The narrative runs alongside the numerous poems and prose writings through which Milosz tried to make sense of his constantly changing world. In his poetry he tried to explain his experiences as he lived through different kinds of exile, until he finally defected from Poland to the West in 1951.
Milosz might have physically left his homeland, but he always wrote his poetry in Polish. His words reflected his life, his unrelenting hope for the future, and later on, his more spiritual view of the world.
In his speech accepting the Nobel Prize for Literature in 1980 he reflected on his life; “It is good to be born in a small country where Nature was on a human scale, where various languages and religions cohabited for centuries. I have in mind Lithuania, a country of myths and poetry. My family already in the sixteenth century spoke Polish, just as many families in Finland spoke Swedish and in Ireland, English: so I am a Polish, not a Lithuanian poet.”
In 1953 his essay “The Captive Mind” he explained why he was not prepared to play first violin in Stalin’s orchestra of Socialist Realism. For him this was anathema to his whole existence. “”Socialist Realism” is much more than a matter of taste…It is concerned with the beliefs which lie at the foundation of human existence. In the field of literature it forbids what has in every age been the writer’s essential task – to look at the world from his own independent viewpoint, to tell the truth as he sees it, and so to keep watch and ward in the interest of society as a whole.”
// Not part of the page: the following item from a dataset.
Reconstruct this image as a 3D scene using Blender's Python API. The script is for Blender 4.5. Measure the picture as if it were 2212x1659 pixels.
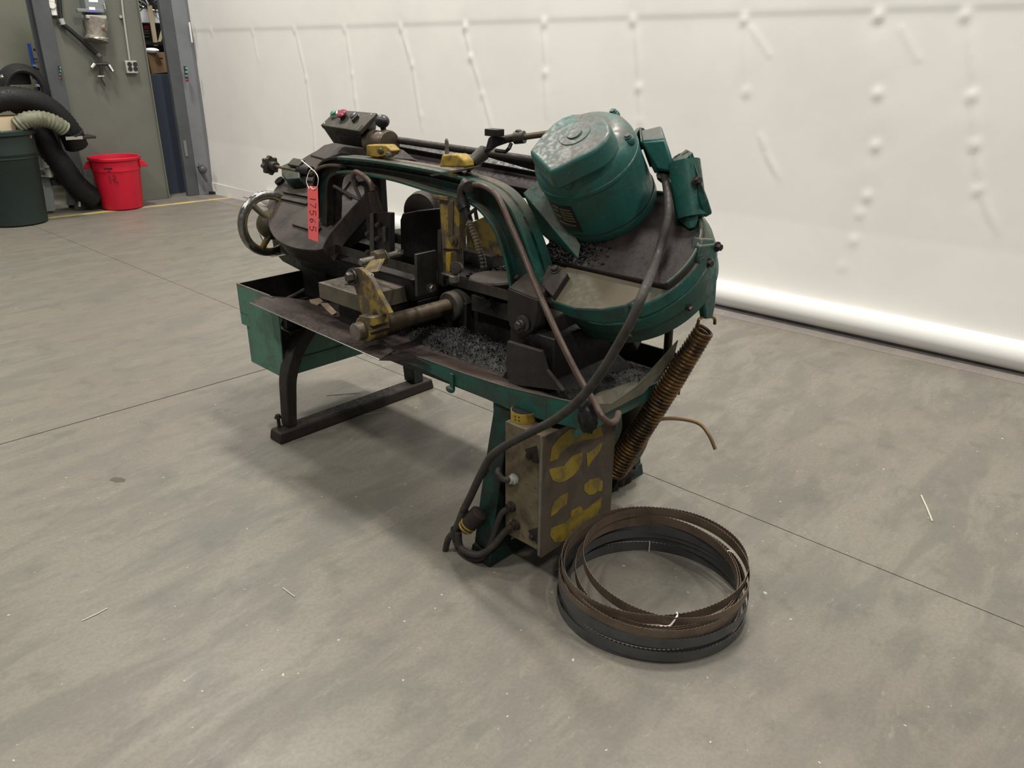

In 1960 Milosz went to live in the USA, a secular and materialist culture that reinforced his Polish identity as a poet who worked in his own language for a Polish audience. In twenty years he wrote five volumes of poetry. He did not seek a public audience, but worked closely with his students and was generous in promoting other Polish poets. His audience in the USA was small, but unknown to Milosz, as Franaszek reveals, his works were being avidly read in Poland.
Changing events in Poland, including the emergence of the independent trade union Solidarity, led to a growing interest in Milosz and other Polish writers.When Solidarity finally won recognition as an independent, self governing trade union in 1980 one of the first things the union did was to construct a monument to commemorate those killed during strikes in Gdansk ten years earlier. Lines from one of Milosz’s poems “You Who Wronged” were inscribed on the monument’s plinth.

In 1980 he was awarded the Nobel Prize for Literature, and, typically, after a press conference was quickly organised at his university, he cut it short to return to his lecturing.
In 1999 he was welcomed back to Poland and lived there until his death five years later.
Franaszek’s biography is a masterpiece. It is readable, thought provoking and a fitting tribute to one of Europe’s finest poets. Probably best to order from your library as it is quite expensive at £24.
Reblogged this on Anarchy by the Sea!.
Thanks for bringing this book to our attention. Fortunately, it’s available less expensively in the US. Perhaps we should also credit the translators, Aleksandra and Michael Parker.